----- Given data -----
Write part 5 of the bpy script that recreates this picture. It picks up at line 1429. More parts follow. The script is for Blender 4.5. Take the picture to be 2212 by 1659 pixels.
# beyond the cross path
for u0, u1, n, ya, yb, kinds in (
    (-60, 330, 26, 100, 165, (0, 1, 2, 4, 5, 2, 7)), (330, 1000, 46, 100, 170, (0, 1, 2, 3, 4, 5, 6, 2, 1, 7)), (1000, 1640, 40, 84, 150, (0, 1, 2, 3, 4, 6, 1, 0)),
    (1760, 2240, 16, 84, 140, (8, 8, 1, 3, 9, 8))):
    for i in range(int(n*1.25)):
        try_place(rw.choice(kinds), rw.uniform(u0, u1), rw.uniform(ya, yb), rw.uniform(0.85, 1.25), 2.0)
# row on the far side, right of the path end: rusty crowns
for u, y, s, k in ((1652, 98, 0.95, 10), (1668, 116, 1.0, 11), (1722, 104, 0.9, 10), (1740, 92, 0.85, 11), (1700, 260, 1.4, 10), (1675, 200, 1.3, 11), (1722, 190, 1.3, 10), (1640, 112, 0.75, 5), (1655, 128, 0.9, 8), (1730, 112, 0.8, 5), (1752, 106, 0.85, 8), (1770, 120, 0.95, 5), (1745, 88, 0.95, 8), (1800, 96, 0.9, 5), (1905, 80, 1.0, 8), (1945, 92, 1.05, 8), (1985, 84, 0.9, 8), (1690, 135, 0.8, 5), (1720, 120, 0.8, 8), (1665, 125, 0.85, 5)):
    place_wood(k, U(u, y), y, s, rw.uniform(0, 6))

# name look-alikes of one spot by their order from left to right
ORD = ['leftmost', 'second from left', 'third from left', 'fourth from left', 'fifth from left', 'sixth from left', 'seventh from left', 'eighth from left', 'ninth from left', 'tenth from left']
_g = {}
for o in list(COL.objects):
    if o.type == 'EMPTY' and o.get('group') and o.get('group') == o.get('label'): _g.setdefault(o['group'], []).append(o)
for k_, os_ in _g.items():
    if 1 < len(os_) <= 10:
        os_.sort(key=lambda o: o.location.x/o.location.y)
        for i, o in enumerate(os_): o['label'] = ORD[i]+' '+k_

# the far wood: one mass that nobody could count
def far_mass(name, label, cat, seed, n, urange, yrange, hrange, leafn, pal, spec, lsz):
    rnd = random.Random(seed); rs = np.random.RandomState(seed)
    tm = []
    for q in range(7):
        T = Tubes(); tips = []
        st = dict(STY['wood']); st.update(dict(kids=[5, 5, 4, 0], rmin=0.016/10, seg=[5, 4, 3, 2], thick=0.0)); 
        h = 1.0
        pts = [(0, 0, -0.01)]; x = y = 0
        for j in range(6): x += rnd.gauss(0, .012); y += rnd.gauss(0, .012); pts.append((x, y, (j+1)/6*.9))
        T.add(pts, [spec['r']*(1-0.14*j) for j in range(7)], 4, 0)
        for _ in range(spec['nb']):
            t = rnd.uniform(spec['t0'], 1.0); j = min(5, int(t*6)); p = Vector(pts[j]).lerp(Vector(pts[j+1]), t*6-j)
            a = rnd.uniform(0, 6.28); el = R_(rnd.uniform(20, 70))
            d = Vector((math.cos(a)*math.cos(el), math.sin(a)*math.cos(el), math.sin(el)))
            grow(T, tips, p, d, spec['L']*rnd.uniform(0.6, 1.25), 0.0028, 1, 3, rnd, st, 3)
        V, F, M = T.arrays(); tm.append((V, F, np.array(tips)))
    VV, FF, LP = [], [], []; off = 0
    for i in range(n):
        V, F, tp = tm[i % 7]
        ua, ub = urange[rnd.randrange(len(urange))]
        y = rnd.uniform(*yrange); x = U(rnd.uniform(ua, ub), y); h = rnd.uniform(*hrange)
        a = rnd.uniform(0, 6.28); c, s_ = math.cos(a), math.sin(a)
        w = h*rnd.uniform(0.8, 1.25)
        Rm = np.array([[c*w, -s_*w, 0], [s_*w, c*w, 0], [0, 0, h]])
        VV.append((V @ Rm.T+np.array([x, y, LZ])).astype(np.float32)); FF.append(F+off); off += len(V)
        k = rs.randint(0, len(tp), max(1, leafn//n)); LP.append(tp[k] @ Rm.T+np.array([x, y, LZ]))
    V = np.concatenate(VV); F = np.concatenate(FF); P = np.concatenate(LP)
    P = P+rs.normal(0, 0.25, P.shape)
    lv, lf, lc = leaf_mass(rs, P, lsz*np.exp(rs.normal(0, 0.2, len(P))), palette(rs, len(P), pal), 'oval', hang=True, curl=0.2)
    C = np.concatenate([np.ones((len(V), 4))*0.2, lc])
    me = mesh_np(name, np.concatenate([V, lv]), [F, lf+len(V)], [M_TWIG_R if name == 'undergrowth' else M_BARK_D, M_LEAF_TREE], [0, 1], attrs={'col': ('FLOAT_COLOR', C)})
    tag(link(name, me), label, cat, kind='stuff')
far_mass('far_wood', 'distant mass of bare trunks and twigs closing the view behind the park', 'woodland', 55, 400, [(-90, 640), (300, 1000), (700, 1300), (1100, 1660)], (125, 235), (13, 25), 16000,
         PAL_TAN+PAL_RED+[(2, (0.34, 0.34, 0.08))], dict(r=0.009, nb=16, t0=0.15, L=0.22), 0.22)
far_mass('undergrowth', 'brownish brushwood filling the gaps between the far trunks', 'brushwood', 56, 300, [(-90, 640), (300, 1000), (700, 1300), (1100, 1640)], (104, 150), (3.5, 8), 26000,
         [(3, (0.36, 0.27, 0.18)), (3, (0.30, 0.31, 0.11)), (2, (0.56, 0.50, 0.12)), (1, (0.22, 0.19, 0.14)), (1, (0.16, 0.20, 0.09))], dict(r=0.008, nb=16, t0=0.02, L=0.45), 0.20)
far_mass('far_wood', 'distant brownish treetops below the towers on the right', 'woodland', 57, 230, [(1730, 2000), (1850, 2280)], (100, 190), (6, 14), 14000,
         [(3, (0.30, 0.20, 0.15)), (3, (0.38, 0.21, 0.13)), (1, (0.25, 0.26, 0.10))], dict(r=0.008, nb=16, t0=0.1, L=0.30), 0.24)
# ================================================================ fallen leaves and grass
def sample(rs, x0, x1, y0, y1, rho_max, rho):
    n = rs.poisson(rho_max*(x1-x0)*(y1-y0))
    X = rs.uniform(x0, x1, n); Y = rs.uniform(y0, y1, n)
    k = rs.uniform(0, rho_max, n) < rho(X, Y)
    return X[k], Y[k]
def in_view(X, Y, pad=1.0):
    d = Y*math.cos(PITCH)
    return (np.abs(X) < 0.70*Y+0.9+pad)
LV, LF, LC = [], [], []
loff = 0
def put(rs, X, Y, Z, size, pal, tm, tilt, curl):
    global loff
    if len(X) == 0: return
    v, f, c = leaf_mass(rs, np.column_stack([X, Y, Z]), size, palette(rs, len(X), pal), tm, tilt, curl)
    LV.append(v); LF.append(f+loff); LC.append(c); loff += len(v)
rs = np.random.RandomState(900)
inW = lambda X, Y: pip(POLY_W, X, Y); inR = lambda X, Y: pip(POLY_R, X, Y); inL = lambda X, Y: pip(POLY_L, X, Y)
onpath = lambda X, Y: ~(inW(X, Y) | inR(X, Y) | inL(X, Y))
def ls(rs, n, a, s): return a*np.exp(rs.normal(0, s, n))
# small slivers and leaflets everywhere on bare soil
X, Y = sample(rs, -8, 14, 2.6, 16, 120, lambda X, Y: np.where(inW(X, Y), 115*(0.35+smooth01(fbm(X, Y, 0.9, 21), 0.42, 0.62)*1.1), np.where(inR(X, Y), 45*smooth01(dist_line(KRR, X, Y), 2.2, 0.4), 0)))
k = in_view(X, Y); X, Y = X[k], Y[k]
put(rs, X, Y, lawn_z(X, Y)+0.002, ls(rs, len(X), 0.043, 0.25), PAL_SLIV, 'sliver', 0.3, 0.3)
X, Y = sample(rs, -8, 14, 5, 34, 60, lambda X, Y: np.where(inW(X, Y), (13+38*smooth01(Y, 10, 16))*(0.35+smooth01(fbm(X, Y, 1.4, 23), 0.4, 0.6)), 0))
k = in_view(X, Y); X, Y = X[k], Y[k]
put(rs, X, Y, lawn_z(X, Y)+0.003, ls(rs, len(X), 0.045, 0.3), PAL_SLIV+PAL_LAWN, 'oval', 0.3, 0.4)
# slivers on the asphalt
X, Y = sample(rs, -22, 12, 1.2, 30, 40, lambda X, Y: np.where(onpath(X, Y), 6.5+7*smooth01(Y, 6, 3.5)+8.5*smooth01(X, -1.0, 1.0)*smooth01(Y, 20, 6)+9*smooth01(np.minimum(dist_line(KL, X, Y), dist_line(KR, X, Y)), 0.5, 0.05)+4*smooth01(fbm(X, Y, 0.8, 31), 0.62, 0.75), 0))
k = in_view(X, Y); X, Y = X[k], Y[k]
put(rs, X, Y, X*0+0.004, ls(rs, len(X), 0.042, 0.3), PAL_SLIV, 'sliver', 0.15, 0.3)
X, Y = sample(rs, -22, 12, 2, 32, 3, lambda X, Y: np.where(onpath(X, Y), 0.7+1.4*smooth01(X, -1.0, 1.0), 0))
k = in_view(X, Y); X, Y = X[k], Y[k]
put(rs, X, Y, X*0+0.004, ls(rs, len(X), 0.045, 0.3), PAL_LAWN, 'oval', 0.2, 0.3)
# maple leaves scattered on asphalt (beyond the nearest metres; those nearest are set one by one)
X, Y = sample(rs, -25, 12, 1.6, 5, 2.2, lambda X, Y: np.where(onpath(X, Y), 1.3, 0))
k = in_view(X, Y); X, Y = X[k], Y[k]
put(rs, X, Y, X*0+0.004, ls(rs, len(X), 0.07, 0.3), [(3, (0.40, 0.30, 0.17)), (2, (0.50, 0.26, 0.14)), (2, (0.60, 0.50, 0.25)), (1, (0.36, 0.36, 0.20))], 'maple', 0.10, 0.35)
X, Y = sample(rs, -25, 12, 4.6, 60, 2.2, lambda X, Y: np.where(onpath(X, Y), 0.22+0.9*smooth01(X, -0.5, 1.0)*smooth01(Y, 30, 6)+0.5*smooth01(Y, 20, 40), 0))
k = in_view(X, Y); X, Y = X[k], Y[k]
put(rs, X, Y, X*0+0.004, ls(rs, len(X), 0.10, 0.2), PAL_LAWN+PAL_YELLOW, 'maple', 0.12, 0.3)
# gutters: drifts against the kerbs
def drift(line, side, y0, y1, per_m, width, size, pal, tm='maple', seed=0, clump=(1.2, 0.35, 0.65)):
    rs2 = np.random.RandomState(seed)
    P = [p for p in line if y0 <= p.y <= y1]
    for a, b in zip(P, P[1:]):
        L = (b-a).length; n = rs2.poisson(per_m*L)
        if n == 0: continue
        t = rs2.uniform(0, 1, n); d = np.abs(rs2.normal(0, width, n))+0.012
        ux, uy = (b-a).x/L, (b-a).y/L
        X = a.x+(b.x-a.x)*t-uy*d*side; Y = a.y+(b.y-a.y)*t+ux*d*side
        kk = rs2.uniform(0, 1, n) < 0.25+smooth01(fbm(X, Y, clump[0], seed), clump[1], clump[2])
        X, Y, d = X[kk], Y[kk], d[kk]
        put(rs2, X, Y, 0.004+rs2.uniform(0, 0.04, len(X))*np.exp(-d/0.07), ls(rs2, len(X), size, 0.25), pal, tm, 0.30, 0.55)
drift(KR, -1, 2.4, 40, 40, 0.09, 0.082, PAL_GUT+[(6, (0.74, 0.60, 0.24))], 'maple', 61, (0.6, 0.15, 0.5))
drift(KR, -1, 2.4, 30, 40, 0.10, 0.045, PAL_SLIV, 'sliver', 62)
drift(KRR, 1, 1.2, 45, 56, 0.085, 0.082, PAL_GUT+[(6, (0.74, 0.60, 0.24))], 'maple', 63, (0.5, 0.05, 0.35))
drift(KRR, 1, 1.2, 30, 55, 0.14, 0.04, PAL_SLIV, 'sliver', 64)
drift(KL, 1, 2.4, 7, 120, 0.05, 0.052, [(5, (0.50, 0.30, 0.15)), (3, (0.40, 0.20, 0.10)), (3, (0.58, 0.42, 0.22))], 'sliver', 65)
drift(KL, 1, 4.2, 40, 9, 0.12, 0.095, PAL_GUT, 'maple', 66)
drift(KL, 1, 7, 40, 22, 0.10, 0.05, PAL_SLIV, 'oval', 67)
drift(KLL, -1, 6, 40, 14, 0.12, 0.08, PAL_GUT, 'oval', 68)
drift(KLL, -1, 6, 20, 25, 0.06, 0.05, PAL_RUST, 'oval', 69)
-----
Write out, unaltered, the lines from the opening of the listing through the line that includes "place_wood(k, U(u, y), y, s, rw.uniform(0, 6))".

Solution:
Write part 5 of the bpy script that recreates this picture. It picks up at line 1429. More parts follow. The script is for Blender 4.5. Take the picture to be 2212 by 1659 pixels.
# beyond the cross path
for u0, u1, n, ya, yb, kinds in (
    (-60, 330, 26, 100, 165, (0, 1, 2, 4, 5, 2, 7)), (330, 1000, 46, 100, 170, (0, 1, 2, 3, 4, 5, 6, 2, 1, 7)), (1000, 1640, 40, 84, 150, (0, 1, 2, 3, 4, 6, 1, 0)),
    (1760, 2240, 16, 84, 140, (8, 8, 1, 3, 9, 8))):
    for i in range(int(n*1.25)):
        try_place(rw.choice(kinds), rw.uniform(u0, u1), rw.uniform(ya, yb), rw.uniform(0.85, 1.25), 2.0)
# row on the far side, right of the path end: rusty crowns
for u, y, s, k in ((1652, 98, 0.95, 10), (1668, 116, 1.0, 11), (1722, 104, 0.9, 10), (1740, 92, 0.85, 11), (1700, 260, 1.4, 10), (1675, 200, 1.3, 11), (1722, 190, 1.3, 10), (1640, 112, 0.75, 5), (1655, 128, 0.9, 8), (1730, 112, 0.8, 5), (1752, 106, 0.85, 8), (1770, 120, 0.95, 5), (1745, 88, 0.95, 8), (1800, 96, 0.9, 5), (1905, 80, 1.0, 8), (1945, 92, 1.05, 8), (1985, 84, 0.9, 8), (1690, 135, 0.8, 5), (1720, 120, 0.8, 8), (1665, 125, 0.85, 5)):
    place_wood(k, U(u, y), y, s, rw.uniform(0, 6))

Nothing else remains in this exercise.